What's the (background) story?

Kokamo's Pacifc Meanderings
Tom and Rachel
Wed 21 Apr 2010 08:16

We’d been nurturing it for while.  Several years.  I’d bang on about it whenever I was disillusioned with London.  Rachel was gradually won round, or maybe realised the inevitable...

We wanted to go on an adventure together.  All too often I went to far flung places for work, while Rachel was busy in London, or at times Amsterdam/The Hague.  (And the last time, Rachel was also left gutting and rebuilding a kitchen... not such a great deal).
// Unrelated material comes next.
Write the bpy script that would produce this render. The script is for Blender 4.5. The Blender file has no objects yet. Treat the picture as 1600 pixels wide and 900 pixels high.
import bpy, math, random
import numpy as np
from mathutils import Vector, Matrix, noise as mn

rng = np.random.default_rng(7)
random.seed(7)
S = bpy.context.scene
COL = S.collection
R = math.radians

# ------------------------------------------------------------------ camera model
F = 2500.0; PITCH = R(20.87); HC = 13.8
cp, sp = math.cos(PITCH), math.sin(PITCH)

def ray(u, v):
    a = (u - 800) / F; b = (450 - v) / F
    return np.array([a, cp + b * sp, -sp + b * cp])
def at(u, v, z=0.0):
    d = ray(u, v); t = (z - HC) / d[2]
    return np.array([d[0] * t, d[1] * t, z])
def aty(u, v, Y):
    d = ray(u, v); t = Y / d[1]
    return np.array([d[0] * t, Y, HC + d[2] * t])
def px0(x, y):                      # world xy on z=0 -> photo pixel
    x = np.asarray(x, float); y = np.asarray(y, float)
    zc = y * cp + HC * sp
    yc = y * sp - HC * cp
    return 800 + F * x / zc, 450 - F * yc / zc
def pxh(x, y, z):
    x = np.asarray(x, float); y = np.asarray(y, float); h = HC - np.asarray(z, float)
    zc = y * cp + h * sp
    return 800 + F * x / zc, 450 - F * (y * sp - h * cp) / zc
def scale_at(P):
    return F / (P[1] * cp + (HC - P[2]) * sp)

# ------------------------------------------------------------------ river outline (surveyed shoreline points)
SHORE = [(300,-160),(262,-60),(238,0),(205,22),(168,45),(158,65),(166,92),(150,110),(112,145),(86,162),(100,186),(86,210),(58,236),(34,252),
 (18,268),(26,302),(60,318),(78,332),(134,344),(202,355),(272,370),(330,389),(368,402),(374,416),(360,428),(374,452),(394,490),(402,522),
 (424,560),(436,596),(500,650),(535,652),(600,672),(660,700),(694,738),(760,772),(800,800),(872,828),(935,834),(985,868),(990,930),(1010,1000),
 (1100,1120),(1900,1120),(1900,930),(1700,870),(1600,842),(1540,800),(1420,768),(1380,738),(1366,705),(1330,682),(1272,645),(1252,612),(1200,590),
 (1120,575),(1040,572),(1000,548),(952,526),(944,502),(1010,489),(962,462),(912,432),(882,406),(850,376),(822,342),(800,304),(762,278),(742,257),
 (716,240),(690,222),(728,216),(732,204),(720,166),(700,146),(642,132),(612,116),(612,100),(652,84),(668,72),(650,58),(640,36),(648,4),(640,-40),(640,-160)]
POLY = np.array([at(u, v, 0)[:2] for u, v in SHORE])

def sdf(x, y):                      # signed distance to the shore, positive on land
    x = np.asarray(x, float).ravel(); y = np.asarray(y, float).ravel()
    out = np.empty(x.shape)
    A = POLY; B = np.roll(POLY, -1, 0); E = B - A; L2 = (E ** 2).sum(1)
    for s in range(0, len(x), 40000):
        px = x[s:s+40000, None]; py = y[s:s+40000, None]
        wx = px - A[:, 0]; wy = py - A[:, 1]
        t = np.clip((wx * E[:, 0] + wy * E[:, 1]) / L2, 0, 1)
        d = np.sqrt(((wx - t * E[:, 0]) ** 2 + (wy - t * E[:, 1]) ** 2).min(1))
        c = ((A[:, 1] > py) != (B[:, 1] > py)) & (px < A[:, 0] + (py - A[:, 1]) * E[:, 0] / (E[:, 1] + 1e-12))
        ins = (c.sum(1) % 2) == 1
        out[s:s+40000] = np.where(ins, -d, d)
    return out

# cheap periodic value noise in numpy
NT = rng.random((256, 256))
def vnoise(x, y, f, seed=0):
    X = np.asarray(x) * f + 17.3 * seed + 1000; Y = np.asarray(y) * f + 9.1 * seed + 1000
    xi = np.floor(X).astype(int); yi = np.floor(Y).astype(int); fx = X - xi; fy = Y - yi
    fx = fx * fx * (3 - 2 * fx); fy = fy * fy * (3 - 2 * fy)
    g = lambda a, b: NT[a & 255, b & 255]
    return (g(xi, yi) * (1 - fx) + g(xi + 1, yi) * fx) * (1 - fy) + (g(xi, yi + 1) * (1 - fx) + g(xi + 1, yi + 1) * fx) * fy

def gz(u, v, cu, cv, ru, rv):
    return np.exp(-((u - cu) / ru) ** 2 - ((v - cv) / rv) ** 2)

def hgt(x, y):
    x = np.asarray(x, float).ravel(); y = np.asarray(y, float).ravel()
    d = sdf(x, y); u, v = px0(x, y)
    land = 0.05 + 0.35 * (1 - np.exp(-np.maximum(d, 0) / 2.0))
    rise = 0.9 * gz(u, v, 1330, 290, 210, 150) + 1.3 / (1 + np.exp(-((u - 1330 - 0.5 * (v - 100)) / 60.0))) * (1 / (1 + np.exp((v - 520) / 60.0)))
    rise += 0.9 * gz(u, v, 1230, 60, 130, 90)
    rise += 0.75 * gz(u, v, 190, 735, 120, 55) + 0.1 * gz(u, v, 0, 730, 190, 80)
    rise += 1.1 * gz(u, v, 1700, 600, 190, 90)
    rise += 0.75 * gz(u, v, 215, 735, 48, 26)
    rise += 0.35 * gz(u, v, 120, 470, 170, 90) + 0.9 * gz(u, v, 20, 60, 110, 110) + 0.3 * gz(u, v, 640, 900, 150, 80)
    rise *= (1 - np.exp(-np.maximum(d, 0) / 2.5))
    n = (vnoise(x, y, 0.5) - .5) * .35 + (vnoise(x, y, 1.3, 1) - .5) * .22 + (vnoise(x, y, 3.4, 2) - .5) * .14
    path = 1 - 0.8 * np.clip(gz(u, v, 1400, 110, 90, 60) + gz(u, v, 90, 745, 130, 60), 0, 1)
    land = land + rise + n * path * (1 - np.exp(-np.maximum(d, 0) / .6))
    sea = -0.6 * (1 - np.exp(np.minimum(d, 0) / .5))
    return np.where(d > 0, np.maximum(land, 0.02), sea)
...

Rachel and Tom - in sunny NZ

Sailing seemed like the right sort of all-in-one hit of transport meets adventure; plus it was how Rach and I met, so why deny fate its part? Not keen on wearing icicles while sailing, Rach ruled out the Chilean coast or the North West Passage... but then I was lucky enough to visit Vanuatu several times for work and was hooked by the South Pacific’s irresistible lure.

An initial plan was hatched to buy a boat in the States and sail it to Vanuatu via the Caribbean, Panama, Galapagos, Tahiti etc.  Then someone pointed out that this was an awfully long way, adding that we could have a whole lot more time to explore the part of Pacific we really wanted to visit by starting in New Zealand.

We decided we needed a year.  Rachel’s work, after initially being rather surprised and going away to explore a dusty section of their staff handbook, amazingly offered her a year long sabbatical. The edit of my latest series finished in Dec 2009.  So 2010 it is.

Just to check we did really want to do it, Rach and I spent our first week with just the two of us on a boat, chartering a little ‘Sadler 32’ from Falmouth in July.   We made it all the way to the Scilly Isles and back without killing each other: if we can spend a week in some islands a few miles off Cornwall, a year bobbing around the world’s largest ocean should be a piece of cake, right?  It wasn’t intended to be a way of sealing the pact, but later in the summer I asked Rachel to marry me and she said yes.  Suddenly, we were lining up an adventurous engagement, in all the right ways, we hope...

The house - the infamous “No 69” - in central London finally had its (7 year long) refurbishment completed in a flourish of activity; some banker/lawyers unwittingly opted to keep us mangos and pina coladas by renting it; job projects were hastily concluded; family Christmases were Christmased; and, exhausted, we boarded a flight to NZ just as snow began to smother London.